— start TASK INPUT —
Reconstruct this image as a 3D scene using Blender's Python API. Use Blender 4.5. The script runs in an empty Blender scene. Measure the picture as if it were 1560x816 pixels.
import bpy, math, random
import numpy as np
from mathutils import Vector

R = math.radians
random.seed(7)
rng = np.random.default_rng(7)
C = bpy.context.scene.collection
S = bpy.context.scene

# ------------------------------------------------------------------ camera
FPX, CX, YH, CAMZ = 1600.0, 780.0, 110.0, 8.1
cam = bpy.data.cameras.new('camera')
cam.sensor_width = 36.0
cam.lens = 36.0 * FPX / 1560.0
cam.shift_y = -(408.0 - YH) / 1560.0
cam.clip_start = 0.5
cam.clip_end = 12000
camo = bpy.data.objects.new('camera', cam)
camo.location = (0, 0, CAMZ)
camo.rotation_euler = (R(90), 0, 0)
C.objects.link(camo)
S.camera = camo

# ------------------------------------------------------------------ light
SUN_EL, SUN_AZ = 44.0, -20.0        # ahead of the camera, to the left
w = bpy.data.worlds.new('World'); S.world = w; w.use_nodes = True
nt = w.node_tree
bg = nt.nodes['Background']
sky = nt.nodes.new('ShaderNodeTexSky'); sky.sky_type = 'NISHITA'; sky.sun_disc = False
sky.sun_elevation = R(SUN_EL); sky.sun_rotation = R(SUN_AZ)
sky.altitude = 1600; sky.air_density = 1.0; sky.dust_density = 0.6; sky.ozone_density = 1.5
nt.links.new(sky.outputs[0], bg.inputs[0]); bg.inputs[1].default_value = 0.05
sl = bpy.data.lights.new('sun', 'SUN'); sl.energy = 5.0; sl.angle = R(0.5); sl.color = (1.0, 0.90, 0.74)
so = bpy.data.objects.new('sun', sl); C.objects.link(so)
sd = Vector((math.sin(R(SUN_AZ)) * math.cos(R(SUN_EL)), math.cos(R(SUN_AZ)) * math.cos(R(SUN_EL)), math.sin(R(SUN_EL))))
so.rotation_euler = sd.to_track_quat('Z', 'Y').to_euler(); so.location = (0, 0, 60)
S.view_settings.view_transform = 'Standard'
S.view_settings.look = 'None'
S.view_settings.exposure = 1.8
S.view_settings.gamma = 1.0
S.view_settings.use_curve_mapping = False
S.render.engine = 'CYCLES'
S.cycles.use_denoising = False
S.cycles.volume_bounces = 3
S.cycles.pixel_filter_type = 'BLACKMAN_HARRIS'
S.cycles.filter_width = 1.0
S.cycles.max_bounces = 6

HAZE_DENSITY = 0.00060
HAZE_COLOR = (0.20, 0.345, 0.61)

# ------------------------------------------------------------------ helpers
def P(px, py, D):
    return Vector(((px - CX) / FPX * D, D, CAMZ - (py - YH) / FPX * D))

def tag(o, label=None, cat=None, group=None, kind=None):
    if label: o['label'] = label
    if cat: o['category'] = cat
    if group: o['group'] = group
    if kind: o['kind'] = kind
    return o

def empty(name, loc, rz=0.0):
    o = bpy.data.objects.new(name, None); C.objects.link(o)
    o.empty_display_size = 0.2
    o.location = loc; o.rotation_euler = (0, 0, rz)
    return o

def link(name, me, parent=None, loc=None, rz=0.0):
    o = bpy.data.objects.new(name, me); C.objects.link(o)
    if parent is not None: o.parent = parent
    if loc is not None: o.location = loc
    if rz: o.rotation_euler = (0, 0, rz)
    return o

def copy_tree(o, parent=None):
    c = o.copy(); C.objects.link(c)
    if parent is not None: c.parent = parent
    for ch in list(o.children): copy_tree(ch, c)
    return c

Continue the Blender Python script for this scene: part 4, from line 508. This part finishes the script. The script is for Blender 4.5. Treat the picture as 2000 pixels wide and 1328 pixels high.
— end TASK INPUT —
» **INSTRUCTIONS FOR THE TASK**
Quote the listing above from its first line to the line with "S = bpy.context.scene", inclusive, and add nothing.

» **EXERCISE SOLUTION**
Reconstruct this image as a 3D scene using Blender's Python API. Use Blender 4.5. The script runs in an empty Blender scene. Measure the picture as if it were 1560x816 pixels.
import bpy, math, random
import numpy as np
from mathutils import Vector

R = math.radians
random.seed(7)
rng = np.random.default_rng(7)
C = bpy.context.scene.collection
S = bpy.context.scene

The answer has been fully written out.